:: Requirements ::
Print only the lines from the top of the data through the line with "from mathutils import Vector, Matrix", both included, skipping every picture.

#### Raw data

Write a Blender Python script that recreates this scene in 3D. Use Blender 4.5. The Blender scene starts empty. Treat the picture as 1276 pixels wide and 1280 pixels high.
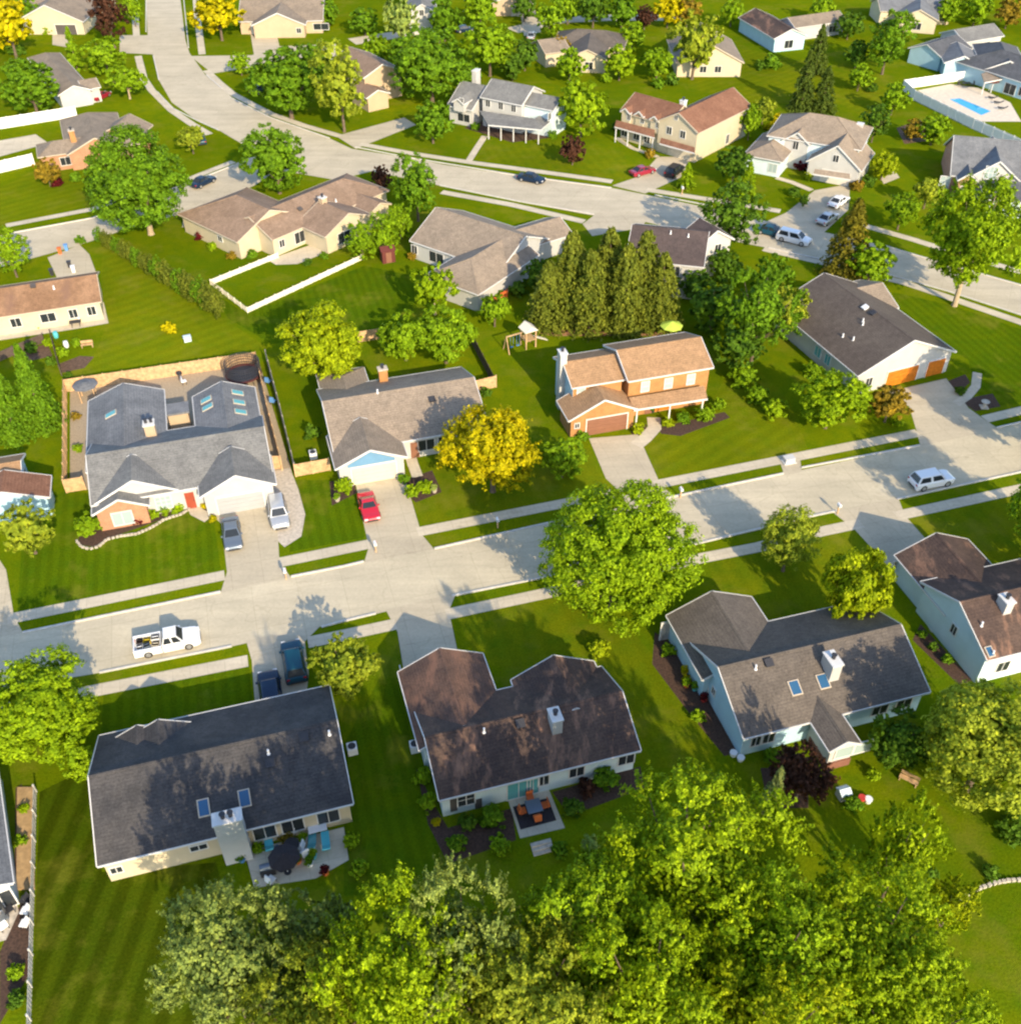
import bpy, bmesh, math, random
import numpy as np
from mathutils import Vector, Matrix

# ------------------------------------------------------------------ camera, sky, sun, exposure
SC = bpy.context.scene
COL = SC.collection
F_PX, HORIZON, CAM_H, CX, CY = 1280.0, -460.0, 70.0, 638.0, 640.0     # survey of the photograph: horizon row, height in metres
PITCH = math.atan((CY - HORIZON) / F_PX)
cam_data = bpy.data.cameras.new('camera')
cam = bpy.data.objects.new('camera', cam_data)
COL.objects.link(cam)
cam.location = (0, 0, CAM_H)
cam.rotation_euler = (math.pi / 2 - PITCH, 0, 0)
cam_data.sensor_fit = 'VERTICAL'
cam_data.sensor_height = 36.0
cam_data.lens = 36.0 * F_PX / 1280.0
cam_data.clip_start = 0.5
cam_data.clip_end = 6000
SC.camera = cam
SUN_EL, SUN_AZ = math.radians(26.5), math.radians(25)
world = bpy.data.worlds.new("World")
SC.world = world
world.use_nodes = True
wn = world.node_tree
sky = wn.nodes.new('ShaderNodeTexSky')
sky.sky_type = 'NISHITA'
sky.sun_disc = False
sky.sun_elevation = SUN_EL
sky.sun_rotation = math.pi - SUN_AZ
sky.air_density = 1.0
sky.dust_density = 1.0
sky.ozone_density = 1.8
wn.links.new(sky.outputs[0], wn.nodes['Background'].inputs[0])
wn.nodes['Background'].inputs[1].default_value = 0.15
sun_data = bpy.data.lights.new('sun', 'SUN')
sun_data.energy = 3.2
sun_data.angle = math.radians(0.5)
sun_data.color = (1.0, 0.82, 0.56)
sun = bpy.data.objects.new('sun', sun_data)
COL.objects.link(sun)
sun.location = (60, -120, 120)
sun.rotation_euler = (math.pi / 2 - SUN_EL, 0, SUN_AZ)
SC.view_settings.view_transform = 'Standard'
SC.view_settings.look = 'None'
SC.view_settings.exposure = 1.2
SC.view_settings.gamma = 1.0
SC.cycles.max_bounces = 6
SC.cycles.transparent_max_bounces = 4
SC.cycles.filter_width = 2.3

# ------------------------------------------------------------------ survey helpers: pixel of the photograph -> point on a level plane
CP, SP = math.cos(PITCH), math.sin(PITCH)
def ray(px, py):
    u, v = px - CX, py - CY
    return Vector((u, F_PX * CP - v * SP, -F_PX * SP - v * CP))
def P(px, py, z=0.0):
    d = ray(px, py)
    t = (z - CAM_H) / d.z
    return Vector((d.x * t, d.y * t, z))
def scale_at(p):
    return F_PX / (p.y * CP + (CAM_H - p.z) * SP)          # pixels per metre there
STREET = math.radians(16.3)
rnd = random.Random(7)

# ------------------------------------------------------------------ materials
M = {}
def new_mat(name):
    m = bpy.data.materials.new(name)
    m.use_nodes = True
    nt = m.node_tree
    b = nt.nodes['Principled BSDF']
    M[name] = m
    return m, nt, b
def N(nt, kind, **kw):
    n = nt.nodes.new(kind)
    for k, v in kw.items():
        if k.startswith('i_'):
            n.inputs[k[2:].replace('_', ' ')].default_value = v
        else:
            setattr(n, k, v)
    return n
def ramp(nt, src, stops):
    r = nt.nodes.new('ShaderNodeValToRGB')
    e = r.color_ramp.elements
    while len(e) < len(stops):
        e.new(0.5)
    for el, (p, c) in zip(e, stops):
        el.position = p
        el.color = (c[0], c[1], c[2], 1)
    nt.links.new(src, r.inputs[0])
    return r
def mix(nt, a, b, f, blend='MIX'):
    n = nt.nodes.new('ShaderNodeMix')
    n.data_type = 'RGBA'
    n.blend_type = blend
    for sock, v in ((n.inputs[0], f), (n.inputs[6], a), (n.inputs[7], b)):
        if hasattr(v, 'is_output'):
            nt.links.new(v, sock)
        elif isinstance(v, (int, float)):
            sock.default_value = v
        else:
            sock.default_value = (v[0], v[1], v[2], 1)
    return n.outputs[2]
def wpos(nt, rot=0.0, scale=(1, 1, 1)):
    g = nt.nodes.new('ShaderNodeNewGeometry')
    mp = nt.nodes.new('ShaderNodeMapping')
    mp.inputs['Rotation'].default_value = (0, 0, rot)
    mp.inputs['Scale'].default_value = scale
    nt.links.new(g.outputs['Position'], mp.inputs[0])
    return mp.outputs[0]
def noise(nt, vec, scale, detail=4, rough=0.55):
    n = nt.nodes.new('ShaderNodeTexNoise')
    n.inputs['Scale'].default_value = scale
    n.inputs['Detail'].default_value = detail
    n.inputs['Roughness'].default_value = rough
    nt.links.new(vec, n.inputs['Vector'])
    return n.outputs['Fac']
def bump(nt, b, h, strength=0.3, dist=0.05):
    n = nt.nodes.new('ShaderNodeBump')
    n.inputs['Strength'].default_value = strength
    n.inputs['Distance'].default_value = dist
    nt.links.new(h, n.inputs['Height'])
    nt.links.new(n.outputs[0], b.inputs['Normal'])

def plain(name, c, rough=0.6, var=0.12, scale=1.5, metal=0.0, spec=0.4):
    m, nt, b = new_mat(name)
    v = wpos(nt)
    n = noise(nt, v, scale)
    lo = [x * (1 - var) for x in c]
    hi = [min(1, x * (1 + var)) for x in c]
    r = ramp(nt, n, [(0.3, lo), (0.7, hi)])
    nt.links.new(r.outputs[0], b.inputs['Base Color'])
    b.inputs['Roughness'].default_value = rough
    b.inputs['Metallic'].default_value = metal
    b.inputs['Specular IOR Level'].default_value = spec
    return m
def siding(name, c, pitch=0.2, rough=0.55):
    m, nt, b = new_mat(name)
    g = nt.nodes.new('ShaderNodeNewGeometry')
    sx = nt.nodes.new('ShaderNodeSeparateXYZ')
    nt.links.new(g.outputs['Position'], sx.inputs[0])
    mm = N(nt, 'ShaderNodeMath', operation='MULTIPLY')
    mm.inputs[1].default_value = 1 / pitch
    nt.links.new(sx.outputs['Z'], mm.inputs[0])
    fr = N(nt, 'ShaderNodeMath', operation='FRACT')
    nt.links.new(mm.outputs[0], fr.inputs[0])
    n = noise(nt, wpos(nt), 0.9)
    r = ramp(nt, n, [(0.3, [x * 0.9 for x in c]), (0.7, c)])
    l = ramp(nt, fr.outputs[0], [(0.0, (0.72, 0.72, 0.72)), (0.14, (1, 1, 1))])
    nt.links.new(mix(nt, r.outputs[0], l.outputs[0], 1.0, 'MULTIPLY'), b.inputs['Base Color'])
    b.inputs['Roughness'].default_value = rough
    bump(nt, b, fr.outputs[0], 0.5, 0.02)
    return m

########

:: Output below ::
Write a Blender Python script that recreates this scene in 3D. Use Blender 4.5. The Blender scene starts empty. Treat the picture as 1276 pixels wide and 1280 pixels high.
import bpy, bmesh, math, random
import numpy as np
from mathutils import Vector, Matrix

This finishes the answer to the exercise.